Pour ce qui est de l'acte d'écriture et du processus d’édition, la conférencière précise d’emblée sa difficulté. «Il consiste en trois étapes émotionnelles dans la création d'un recueil; la première s'inscrit dans une crise de sens ballottés par des émotions, la suivante c'est la recherche de l'éditeur et la dernière, c'est la rencontre avec le public et le partage», dit-elle.
Evoquant la couverture du livre, Alima Abdhat explique «l'option pour le concept d'une affiche de cinéma avec son implication et son accroche qui s'est imposée»; le regard fermé de la dame à la valise est un regard introspectif, d'où le titre qui intrigue Ma main est poignée de valise dont découle la thématique du recueil'; et d'ajouter «on vit entourés d'objets pour décorer nos vies, on les manipule, ils sont porteurs de turbulences, de tracas, on peut les faire parler comme les archéologues qui font parler les pierres. On écoute leurs silences, et leurs paroles.
Il y a un lien sentimental sur les objets comme le plus ordinaire comme une valise», note-elle.
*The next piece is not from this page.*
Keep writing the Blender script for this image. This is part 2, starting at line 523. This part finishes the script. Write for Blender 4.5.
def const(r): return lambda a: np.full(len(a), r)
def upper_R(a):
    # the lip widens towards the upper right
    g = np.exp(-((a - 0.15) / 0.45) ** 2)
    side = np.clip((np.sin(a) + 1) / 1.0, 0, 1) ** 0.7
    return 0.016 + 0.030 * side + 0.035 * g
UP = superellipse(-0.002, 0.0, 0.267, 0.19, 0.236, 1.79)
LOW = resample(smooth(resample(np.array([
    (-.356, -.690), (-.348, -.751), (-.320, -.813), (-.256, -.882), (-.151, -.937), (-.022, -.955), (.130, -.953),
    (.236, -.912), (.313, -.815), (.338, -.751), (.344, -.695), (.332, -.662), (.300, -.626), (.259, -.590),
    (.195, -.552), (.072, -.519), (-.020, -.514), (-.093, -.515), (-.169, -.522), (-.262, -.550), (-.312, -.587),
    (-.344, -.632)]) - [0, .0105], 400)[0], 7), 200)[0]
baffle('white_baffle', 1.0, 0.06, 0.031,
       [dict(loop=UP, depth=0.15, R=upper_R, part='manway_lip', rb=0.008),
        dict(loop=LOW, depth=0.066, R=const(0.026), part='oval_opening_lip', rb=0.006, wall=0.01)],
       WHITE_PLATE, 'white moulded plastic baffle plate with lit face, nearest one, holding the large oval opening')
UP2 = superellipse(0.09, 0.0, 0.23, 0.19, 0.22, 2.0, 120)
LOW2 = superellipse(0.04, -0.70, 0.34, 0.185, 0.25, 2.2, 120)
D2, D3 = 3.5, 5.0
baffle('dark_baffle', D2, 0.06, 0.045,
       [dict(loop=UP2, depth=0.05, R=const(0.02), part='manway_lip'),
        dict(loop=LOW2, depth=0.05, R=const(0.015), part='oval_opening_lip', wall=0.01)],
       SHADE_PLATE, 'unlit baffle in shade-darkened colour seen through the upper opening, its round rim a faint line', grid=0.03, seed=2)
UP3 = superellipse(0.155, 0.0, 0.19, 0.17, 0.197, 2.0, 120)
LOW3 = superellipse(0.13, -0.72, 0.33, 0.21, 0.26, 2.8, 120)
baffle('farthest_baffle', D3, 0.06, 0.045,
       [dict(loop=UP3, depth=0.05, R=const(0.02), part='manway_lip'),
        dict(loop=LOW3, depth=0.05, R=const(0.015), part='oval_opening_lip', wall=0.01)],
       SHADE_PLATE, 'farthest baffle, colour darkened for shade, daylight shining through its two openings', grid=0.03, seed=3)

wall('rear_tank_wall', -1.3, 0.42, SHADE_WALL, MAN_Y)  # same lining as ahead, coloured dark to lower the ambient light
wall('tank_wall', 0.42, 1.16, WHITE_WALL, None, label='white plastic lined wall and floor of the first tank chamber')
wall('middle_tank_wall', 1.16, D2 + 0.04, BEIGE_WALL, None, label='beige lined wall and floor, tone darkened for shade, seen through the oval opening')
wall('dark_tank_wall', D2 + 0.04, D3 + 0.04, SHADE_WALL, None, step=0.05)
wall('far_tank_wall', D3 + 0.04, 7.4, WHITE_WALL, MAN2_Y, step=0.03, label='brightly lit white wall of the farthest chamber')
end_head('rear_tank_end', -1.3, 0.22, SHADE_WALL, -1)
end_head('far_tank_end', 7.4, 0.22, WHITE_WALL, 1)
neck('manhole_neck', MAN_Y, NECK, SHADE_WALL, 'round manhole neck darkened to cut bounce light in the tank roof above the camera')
A l'évidence, ce questionnement interpelle sur le fait que tout objet à une âme, faisant un clin d'œil à Alphonse de Lamartine qui disait dans sa célèbre phrase «objets inanimés, avez-vous donc une âme qui s'attache à notre âme et la force d'aimer ?» Aussi peut-on penser que nous avons un lien irrationnel avec les objets ? Les objets parlent-ils, racontent-ils, chuchotent-ils ou bien ce sont des témoins vigilants de nos vies qui cachent nos secrets et se font discrets ?» Pour la poétesse «la valise est un objet de nos voyages fantasmés ou mobiles, dans l'errance, le voyage d'exil, ou le voyage virtuel». Indéniablement, la valise est un contenant de nos souvenirs, de nos secrets, de nos mémoires, de nos vies, de nos silences, elle conte, narre des pans de vie et de souvenances. Aussi devient-elle un vecteur émotionnel en racontant une vie, un voyage, une réminiscence. La conférencière souligne le choix d'avoir évoqué dans ce contexte les porteurs de valises du réseau Jeanson durant la Révolution; et aussi cet effet, elle fait le parallèle entre les valises de l'exil des Palestiniens avec leurs ballots en rapport à l'anniversaire de la partition de la Palestine, le 29 novembre 1948 et la journée de soutien de la Palestine le 29 octobre, sans omettre l'exil des Africains porteurs de valises.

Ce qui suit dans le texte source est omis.